THE EXERCISE: Pull out every line below containing the word "that".

MATERIAL SUPPLIED:
— start —

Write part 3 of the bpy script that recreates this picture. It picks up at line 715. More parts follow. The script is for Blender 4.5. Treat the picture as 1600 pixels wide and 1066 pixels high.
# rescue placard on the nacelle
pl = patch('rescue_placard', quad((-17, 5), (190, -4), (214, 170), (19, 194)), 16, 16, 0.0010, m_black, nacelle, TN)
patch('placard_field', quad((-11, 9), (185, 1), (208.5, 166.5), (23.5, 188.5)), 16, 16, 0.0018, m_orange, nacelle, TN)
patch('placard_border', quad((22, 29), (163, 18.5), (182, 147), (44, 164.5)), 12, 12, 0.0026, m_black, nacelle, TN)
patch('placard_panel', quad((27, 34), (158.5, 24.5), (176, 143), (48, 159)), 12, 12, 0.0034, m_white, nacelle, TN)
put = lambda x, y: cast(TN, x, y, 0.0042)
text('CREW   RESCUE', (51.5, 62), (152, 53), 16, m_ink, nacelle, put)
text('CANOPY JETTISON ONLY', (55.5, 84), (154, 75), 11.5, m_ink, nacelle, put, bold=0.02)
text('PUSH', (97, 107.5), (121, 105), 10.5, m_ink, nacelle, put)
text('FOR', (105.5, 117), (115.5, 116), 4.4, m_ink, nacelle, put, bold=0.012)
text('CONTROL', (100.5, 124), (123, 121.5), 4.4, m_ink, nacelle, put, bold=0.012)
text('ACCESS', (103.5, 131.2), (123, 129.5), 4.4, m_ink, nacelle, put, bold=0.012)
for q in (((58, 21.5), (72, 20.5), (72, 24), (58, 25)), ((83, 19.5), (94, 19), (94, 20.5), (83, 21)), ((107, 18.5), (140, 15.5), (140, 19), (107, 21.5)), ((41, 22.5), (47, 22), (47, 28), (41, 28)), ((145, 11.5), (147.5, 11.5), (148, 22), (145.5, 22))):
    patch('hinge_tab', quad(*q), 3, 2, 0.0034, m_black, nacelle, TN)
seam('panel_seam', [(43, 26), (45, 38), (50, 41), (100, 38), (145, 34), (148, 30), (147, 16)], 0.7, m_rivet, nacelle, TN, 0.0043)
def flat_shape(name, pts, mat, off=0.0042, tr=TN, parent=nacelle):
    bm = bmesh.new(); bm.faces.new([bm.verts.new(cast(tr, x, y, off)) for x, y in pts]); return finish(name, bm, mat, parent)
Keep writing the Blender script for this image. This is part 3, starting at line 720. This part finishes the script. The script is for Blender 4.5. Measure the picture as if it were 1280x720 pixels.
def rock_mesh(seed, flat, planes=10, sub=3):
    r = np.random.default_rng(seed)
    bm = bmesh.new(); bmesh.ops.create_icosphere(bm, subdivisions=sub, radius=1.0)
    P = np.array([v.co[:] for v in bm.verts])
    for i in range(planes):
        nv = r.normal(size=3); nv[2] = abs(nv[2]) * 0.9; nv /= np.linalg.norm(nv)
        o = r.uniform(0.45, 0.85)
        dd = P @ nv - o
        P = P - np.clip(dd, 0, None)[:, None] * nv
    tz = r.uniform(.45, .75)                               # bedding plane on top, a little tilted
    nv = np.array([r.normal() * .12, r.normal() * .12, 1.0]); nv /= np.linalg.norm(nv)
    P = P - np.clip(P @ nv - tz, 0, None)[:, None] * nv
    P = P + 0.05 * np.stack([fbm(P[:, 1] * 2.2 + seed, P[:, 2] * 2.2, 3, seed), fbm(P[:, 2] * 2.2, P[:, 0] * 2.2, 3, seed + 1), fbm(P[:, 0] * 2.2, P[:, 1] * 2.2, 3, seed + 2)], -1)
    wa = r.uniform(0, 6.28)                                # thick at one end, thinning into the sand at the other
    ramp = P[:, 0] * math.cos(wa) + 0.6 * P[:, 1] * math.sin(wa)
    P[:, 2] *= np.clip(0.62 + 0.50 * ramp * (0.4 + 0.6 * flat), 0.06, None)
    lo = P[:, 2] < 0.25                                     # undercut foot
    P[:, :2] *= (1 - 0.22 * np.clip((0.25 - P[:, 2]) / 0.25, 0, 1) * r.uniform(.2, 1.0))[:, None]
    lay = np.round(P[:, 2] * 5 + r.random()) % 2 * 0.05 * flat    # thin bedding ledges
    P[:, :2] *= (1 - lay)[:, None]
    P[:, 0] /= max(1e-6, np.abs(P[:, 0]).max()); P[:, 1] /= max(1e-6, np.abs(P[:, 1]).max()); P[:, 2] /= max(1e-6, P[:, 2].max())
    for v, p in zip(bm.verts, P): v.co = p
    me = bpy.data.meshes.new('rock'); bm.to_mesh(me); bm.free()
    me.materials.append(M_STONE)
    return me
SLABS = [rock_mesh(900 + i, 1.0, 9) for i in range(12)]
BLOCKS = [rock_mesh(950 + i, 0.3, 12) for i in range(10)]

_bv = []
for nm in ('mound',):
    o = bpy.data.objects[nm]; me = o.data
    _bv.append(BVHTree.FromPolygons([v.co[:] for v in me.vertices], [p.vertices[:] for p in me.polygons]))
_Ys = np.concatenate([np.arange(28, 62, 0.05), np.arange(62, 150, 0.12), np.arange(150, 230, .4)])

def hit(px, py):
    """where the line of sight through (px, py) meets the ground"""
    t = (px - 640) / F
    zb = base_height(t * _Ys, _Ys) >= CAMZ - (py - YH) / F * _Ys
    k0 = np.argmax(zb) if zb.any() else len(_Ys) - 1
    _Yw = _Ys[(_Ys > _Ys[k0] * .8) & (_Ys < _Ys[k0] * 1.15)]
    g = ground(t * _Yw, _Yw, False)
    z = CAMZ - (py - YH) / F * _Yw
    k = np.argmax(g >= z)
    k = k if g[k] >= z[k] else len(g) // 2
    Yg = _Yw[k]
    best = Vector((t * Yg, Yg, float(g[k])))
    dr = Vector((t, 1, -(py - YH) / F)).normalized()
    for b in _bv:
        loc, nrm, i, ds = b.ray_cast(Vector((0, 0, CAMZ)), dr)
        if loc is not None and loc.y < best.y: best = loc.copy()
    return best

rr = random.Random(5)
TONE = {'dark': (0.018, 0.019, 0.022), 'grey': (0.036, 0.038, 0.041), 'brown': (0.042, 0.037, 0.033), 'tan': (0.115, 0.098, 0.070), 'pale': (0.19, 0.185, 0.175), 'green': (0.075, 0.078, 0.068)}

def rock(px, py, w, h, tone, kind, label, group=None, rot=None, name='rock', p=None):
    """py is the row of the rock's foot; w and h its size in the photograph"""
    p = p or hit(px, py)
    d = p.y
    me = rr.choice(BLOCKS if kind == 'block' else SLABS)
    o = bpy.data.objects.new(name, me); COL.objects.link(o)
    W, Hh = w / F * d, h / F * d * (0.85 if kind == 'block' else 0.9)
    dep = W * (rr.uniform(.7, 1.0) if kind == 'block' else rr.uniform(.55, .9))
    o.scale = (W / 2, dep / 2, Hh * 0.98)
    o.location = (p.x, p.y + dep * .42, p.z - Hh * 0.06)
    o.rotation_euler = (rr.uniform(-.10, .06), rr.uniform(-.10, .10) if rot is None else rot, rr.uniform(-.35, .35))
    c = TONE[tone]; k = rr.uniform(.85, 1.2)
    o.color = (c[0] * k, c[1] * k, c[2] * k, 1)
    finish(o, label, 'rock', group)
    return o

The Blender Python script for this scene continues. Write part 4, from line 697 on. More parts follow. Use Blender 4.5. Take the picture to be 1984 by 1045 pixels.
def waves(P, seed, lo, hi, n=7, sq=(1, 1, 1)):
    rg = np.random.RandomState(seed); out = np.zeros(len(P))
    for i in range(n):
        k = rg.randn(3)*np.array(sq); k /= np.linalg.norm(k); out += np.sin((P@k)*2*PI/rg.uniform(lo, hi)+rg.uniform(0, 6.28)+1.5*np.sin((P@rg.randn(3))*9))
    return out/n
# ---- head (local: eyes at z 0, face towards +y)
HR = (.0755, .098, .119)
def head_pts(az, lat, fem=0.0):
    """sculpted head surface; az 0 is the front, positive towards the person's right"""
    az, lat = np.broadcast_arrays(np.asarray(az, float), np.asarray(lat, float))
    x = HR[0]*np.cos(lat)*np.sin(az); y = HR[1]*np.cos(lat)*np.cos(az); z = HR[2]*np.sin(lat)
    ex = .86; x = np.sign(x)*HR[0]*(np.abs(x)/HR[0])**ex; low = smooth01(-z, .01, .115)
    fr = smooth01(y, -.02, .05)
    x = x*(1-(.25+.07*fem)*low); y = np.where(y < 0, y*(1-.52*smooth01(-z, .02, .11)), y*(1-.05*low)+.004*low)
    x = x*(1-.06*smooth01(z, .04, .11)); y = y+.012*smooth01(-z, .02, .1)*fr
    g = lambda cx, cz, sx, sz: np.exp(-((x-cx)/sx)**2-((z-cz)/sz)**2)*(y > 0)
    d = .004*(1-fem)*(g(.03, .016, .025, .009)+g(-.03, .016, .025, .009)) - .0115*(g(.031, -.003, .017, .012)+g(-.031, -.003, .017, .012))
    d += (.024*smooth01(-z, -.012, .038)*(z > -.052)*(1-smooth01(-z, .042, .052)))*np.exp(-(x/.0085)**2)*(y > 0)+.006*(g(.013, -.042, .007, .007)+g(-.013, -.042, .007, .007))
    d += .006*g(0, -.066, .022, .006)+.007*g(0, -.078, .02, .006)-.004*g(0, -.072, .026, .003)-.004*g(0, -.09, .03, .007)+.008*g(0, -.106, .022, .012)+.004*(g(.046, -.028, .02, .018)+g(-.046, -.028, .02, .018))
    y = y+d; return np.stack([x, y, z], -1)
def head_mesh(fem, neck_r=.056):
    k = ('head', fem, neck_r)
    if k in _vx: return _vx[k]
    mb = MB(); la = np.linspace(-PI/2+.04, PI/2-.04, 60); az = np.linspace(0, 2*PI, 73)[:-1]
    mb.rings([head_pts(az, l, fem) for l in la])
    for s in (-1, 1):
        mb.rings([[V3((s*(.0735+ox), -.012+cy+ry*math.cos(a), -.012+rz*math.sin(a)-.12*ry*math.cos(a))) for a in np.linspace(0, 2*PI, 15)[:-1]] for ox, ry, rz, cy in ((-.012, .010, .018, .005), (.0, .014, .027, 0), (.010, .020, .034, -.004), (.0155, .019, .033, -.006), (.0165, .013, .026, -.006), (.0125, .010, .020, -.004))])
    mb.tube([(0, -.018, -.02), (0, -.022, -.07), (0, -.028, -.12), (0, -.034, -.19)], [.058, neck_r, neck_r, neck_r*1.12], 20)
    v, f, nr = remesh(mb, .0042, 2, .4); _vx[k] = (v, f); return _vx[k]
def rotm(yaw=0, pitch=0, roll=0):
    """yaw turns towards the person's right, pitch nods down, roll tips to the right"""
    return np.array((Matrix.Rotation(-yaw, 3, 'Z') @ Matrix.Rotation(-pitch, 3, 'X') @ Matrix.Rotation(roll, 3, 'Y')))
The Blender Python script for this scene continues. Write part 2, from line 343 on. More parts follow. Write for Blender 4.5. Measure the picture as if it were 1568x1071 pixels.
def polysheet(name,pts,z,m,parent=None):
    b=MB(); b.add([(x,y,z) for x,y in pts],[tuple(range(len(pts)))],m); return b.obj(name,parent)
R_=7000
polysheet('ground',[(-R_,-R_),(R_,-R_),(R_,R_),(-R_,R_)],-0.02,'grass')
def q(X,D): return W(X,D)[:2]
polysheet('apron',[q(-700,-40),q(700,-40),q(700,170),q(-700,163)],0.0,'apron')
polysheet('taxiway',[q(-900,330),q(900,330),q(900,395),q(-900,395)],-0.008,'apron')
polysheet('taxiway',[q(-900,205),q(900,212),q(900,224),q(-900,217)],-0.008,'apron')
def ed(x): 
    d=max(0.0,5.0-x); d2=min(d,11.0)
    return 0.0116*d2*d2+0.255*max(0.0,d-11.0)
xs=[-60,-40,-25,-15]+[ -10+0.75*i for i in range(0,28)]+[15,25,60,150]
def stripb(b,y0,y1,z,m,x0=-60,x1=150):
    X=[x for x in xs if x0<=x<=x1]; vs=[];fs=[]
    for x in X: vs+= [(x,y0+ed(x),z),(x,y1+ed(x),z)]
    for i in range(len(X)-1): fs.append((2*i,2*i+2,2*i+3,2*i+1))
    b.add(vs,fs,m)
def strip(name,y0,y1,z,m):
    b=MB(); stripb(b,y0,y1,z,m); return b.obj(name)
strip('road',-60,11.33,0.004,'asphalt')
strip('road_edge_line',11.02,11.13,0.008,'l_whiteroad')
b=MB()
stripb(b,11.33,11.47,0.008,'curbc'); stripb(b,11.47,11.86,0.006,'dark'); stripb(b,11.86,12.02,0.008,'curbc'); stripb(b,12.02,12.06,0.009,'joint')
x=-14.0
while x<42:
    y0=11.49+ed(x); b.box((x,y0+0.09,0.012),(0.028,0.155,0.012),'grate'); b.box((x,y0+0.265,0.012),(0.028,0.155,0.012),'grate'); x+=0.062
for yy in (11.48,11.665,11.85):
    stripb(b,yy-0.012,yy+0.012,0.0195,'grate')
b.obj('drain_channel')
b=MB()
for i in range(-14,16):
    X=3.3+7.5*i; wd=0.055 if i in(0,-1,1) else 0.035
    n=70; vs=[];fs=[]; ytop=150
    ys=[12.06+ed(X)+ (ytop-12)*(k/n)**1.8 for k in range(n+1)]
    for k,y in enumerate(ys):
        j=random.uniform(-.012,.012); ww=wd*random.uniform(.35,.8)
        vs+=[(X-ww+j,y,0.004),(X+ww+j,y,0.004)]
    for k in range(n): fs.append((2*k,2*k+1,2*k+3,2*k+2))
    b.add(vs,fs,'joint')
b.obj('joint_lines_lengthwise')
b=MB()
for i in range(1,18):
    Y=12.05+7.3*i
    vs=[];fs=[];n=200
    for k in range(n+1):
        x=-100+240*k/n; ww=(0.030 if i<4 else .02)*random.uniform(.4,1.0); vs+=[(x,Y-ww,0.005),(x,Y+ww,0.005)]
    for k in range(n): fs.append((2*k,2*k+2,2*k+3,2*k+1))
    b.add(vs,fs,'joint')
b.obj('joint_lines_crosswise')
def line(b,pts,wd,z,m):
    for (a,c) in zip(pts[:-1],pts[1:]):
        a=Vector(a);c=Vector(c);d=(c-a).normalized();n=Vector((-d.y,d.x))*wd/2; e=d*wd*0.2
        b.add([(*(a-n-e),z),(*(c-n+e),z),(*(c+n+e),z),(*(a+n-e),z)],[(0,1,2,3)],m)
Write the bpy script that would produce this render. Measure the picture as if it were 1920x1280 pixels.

— end —

EXERCISE ANSWER:
Write part 3 of the bpy script that recreates this picture. It picks up at line 715. More parts follow. The script is for Blender 4.5. Treat the picture as 1600 pixels wide and 1066 pixels high.
Write the bpy script that would produce this render. Measure the picture as if it were 1920x1280 pixels.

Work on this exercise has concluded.